Tuesday, September 20, 6:00 pm
Austin East Classroom, Austin Hall, Harvard Law School
When Duke University gave free iPods to the freshman class in 2003,
critics called it a waste of money. Yet when students found academic
uses for the brand new music devices in virtually every discipline, the
iPod experiment proved to be a classic example of the power of
disruption – a way of refocusing attention to illuminate unseen
possibilities. Vice Provost for Interdisciplinary Studies at the time
of the iPod experiment, Cathy N. Davidson sees this kind of innovation
as the heart of a new way of collaborative, interactive learning ideal
for students facing a changing, global future. Using cutting-edge
research on the brain and learning, she shows how the phenomenon of
“attention blindness” shapes our lives, and how it has led to one of
the greatest problems of our historical moment: Although we email,
blog, tweet, and text as if by instinct, too many of us toil in schools
and workplaces designed for the last century, not the one in which we
live.
We can change that. Approximately fifteen years into industrial-era
management science, the medieval university began its rapid
metamorphosis into the modern twentieth-century research university.

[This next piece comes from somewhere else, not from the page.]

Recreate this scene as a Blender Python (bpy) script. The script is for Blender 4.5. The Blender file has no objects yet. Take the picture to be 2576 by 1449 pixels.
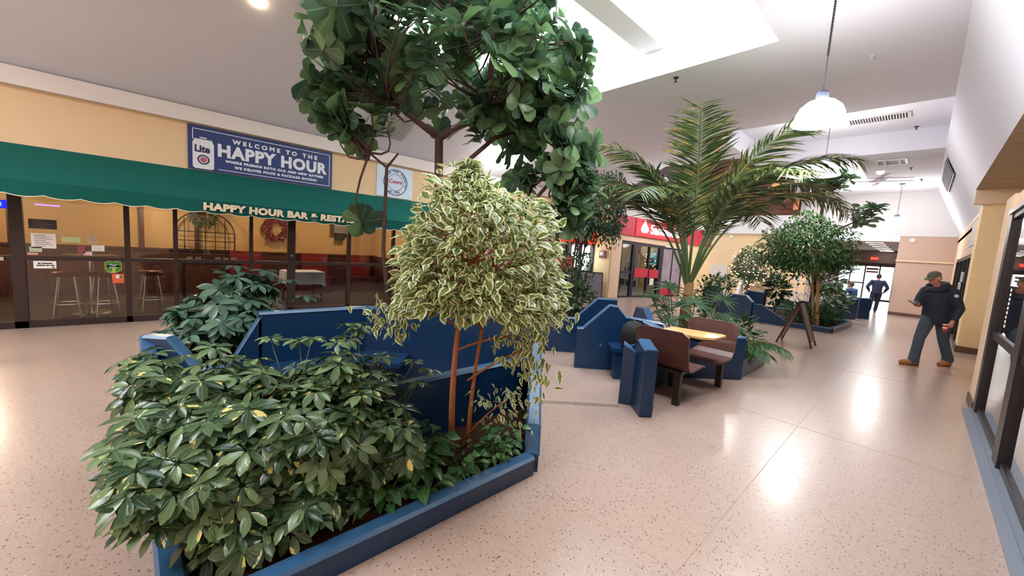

Now, fifteen years after the commercialization of the Internet and the
World Wide Web, we are at an optimal moment for reconsidering these
fundamental institutions for our own era. Davidson is neither
optimistic nor pessimistic about the role of technology in our lives
but, rather, asks how we can use technology as an engine of
transformation. This talk helps us to think in historical, theoretical,
and practical ways about how, as individuals and institutions, we can
learn new ways to thrive in the interactive, digital, global world we
already inhabit.
Cathy N. Davidson served as Vice Provost for Interdisciplinary Studies at Duke University from 1998 until 2006, where she helped create the Program in Information Science + Information Studies, the Center for Cognitive Neuroscience, the John Hope Franklin Humanities Institute, and many other programs. In 2002, she co-founded HASTAC (Humanities, Arts, Science, and Technology Advanced Collaboratory, or "haystack"), a virtual network of innovators with over 6500 members that directs the annual $2 million HASTAC/MacArthur Foundation Digital Media and Learning Competitions. She is the Ruth F. DeVarney Professor of English and the John Hope Franklin Humanities Institute Professor of Interdisciplinary Studies at Duke University and has published more than twenty books, including Revolution and the Word: The Rise of the Novel in America; Closing: The Life and Death of an American Factory (with photographer Bill Bamberger); and The Future of Thinking (with HASTAC co-founder David Theo Goldberg). In 2010, President Obama nominated her to a six-year term on the National Council on the Humanities, a position confirmed by the Senate in July 2011. She is currently on a thirty-site author tour for her latest book, Now You See It: How the Brain Science of Attention Will Transform the Way We Live, Work, and Learn (Viking Press), which Publishers Weekly has named "one of the top ten science books" of the Fall 2011 season.